DATA BLOCK:
^^^^^^^^^^^^^^^^
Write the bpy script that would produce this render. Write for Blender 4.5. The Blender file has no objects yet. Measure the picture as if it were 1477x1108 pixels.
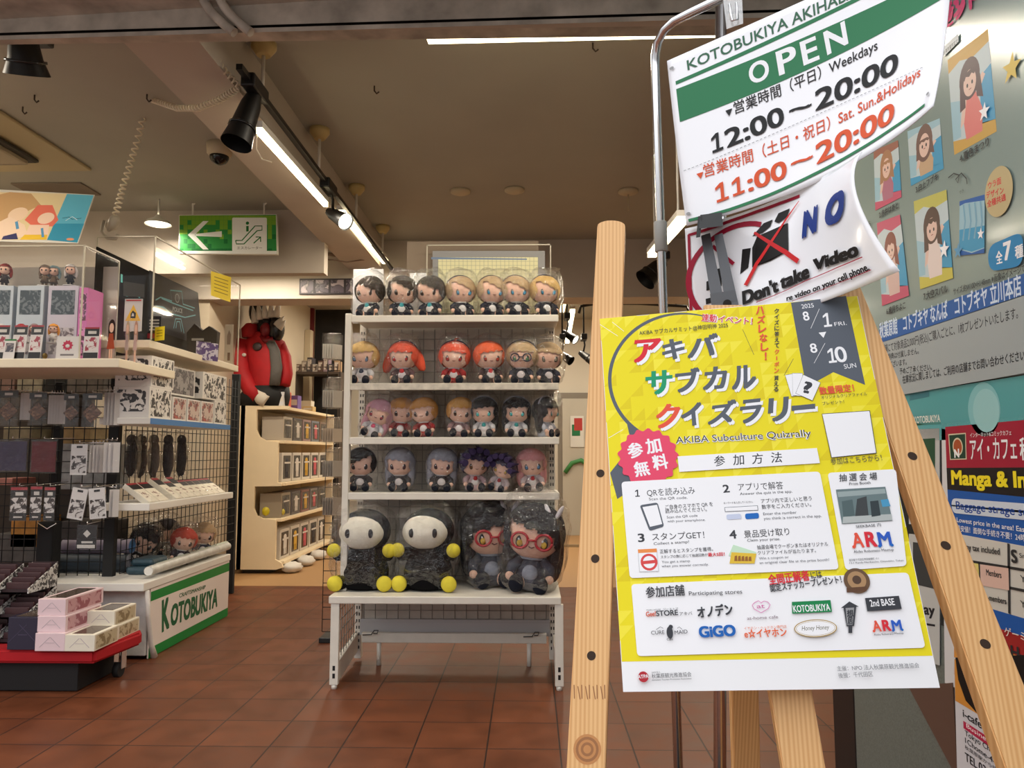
import bpy, bmesh, math, random
from mathutils import Vector, Matrix, noise
R = math.radians
rnd = random.Random(7)
scene = bpy.context.scene
COL = scene.collection

# ------------------------------------------------------------------ camera
FPX, CXP, CYP, CAMH = 1090.0, 738.5, 554.0, 1.1
cam_data = bpy.data.cameras.new('camera')
cam = bpy.data.objects.new('camera', cam_data)
COL.objects.link(cam)
cam.location = (0, 0, CAMH)
cam.rotation_euler = (R(95.14), 0, R(1.34))
cam_data.sensor_fit = 'HORIZONTAL'
cam_data.sensor_width = 36.0
cam_data.lens = FPX / 1477 * 36.0
cam_data.clip_start = 0.02
cam_data.clip_end = 60
scene.camera = cam
# ------------------------------------------------------------------ light and exposure
scene.view_settings.view_transform = 'Standard'
scene.view_settings.look = 'None'
scene.view_settings.gamma = 1
scene.view_settings.use_curve_mapping = False
scene.view_settings.exposure = 0.0
scene.cycles.max_bounces = 10
scene.cycles.transparent_max_bounces = 32
world = bpy.data.worlds.new('street_daylight')
scene.world = world
world.use_nodes = True
wn = world.node_tree.nodes
wbg = wn['Background']
wtc = wn.new('ShaderNodeTexCoord')
wsep = wn.new('ShaderNodeSeparateXYZ')
wr = wn.new('ShaderNodeValToRGB')
world.node_tree.links.new(wtc.outputs['Generated'], wsep.inputs[0])
wmr = wn.new('ShaderNodeMapRange')
wmr.inputs['From Min'].default_value = -1
wmr.inputs['From Max'].default_value = 1
world.node_tree.links.new(wsep.outputs['Z'], wmr.inputs['Value'])
world.node_tree.links.new(wmr.outputs[0], wr.inputs[0])
wr.color_ramp.elements[0].position = 0.56
wr.color_ramp.elements[0].color = (0.26, 0.255, 0.25, 1)
wr.color_ramp.elements[1].position = 0.74
wr.color_ramp.elements[1].color = (0.95, 0.97, 1.0, 1)
world.node_tree.links.new(wr.outputs[0], wbg.inputs[0])
wbg.inputs[1].default_value = 2.3

RM = cam.rotation_euler.to_matrix()
CAMP = Vector(cam.location)
def ray(px, py):
    return RM @ Vector(((px - CXP) / FPX, (CYP - py) / FPX, -1))
def PY(px, py, Y):                                   # point on the plane at distance Y
    d = ray(px, py); return CAMP + d * (Y / d.y)
def PX(px, py, X):                                   # point on a plane of constant X
    d = ray(px, py); return CAMP + d * (X / d.x)
def PZ(px, py, Z):                                   # point on a level plane
    d = ray(px, py); return CAMP + d * ((Z - CAMH) / d.z)
def PN(px, py, p0, n):
    d = ray(px, py); return CAMP + d * ((p0 - CAMP).dot(n) / d.dot(n))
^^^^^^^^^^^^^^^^
WRITTEN REQUEST: Give again exactly the lines running from the beginning of the material above through the line that contains "COL = scene.collection", and leave out every picture.

OUTPUT FOR THIS TASK:
Write the bpy script that would produce this render. Write for Blender 4.5. The Blender file has no objects yet. Measure the picture as if it were 1477x1108 pixels.
import bpy, bmesh, math, random
from mathutils import Vector, Matrix, noise
R = math.radians
rnd = random.Random(7)
scene = bpy.context.scene
COL = scene.collection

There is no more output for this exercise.